CHAPTER X
Later Poets
IN the expanding, heterogeneous America of the second half of the nineteenth century, poetry lost its clearly defined tendencies and became various and experimental. It did not cease to be provincial; for although no one region dominated as New England had dominated in the first half of the century, the provincial accent was as unmistakable, and the purely national accent as rare, as before. The East, rapidly becoming the so-called "effete East," produced a poetry to which the West was indifferent; the West, still the West of "carnivorous animals of a superior rank," produced a poetry that the cultivated classes of the East regarded as vulgar.
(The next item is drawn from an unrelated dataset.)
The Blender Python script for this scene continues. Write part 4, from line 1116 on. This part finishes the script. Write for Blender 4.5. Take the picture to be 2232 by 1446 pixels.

In a broad way it may perhaps be said that the poetry of this period was dedicated either to beauty or to "life"; to a revered past, or to the present and the future; to the civilization of Asia and Europe, or to the ideals and manners of America, at least the West of America. The virtue of the poetry of beauty was its fidelity to a noble tradition, its repetition, with a difference, of familiar and justly approved types of beauty; its defect was mechanical repetition, petty embellishment. The virtue of the poetry of "life" was fidelity to experience, vitality of utterance; its defect, crudity, meanness, insensitiveness to fineness of feeling and beauty of expression. Where the poets are many and all are minor it is difficult to make a choice, but on the whole it seems that the outstanding poets of the East were Emily Dickinson, Aldrich, Bayard Taylor, R. H. Stoddard, Stedman, Gilder, and Hovey; and of the West, Bret Harte, Joaquin Miller, Sill, Riley, and Moody.[1]
None of these has gained more with time than has Emily
- ↑ For the South, see Book III, Chap. IV.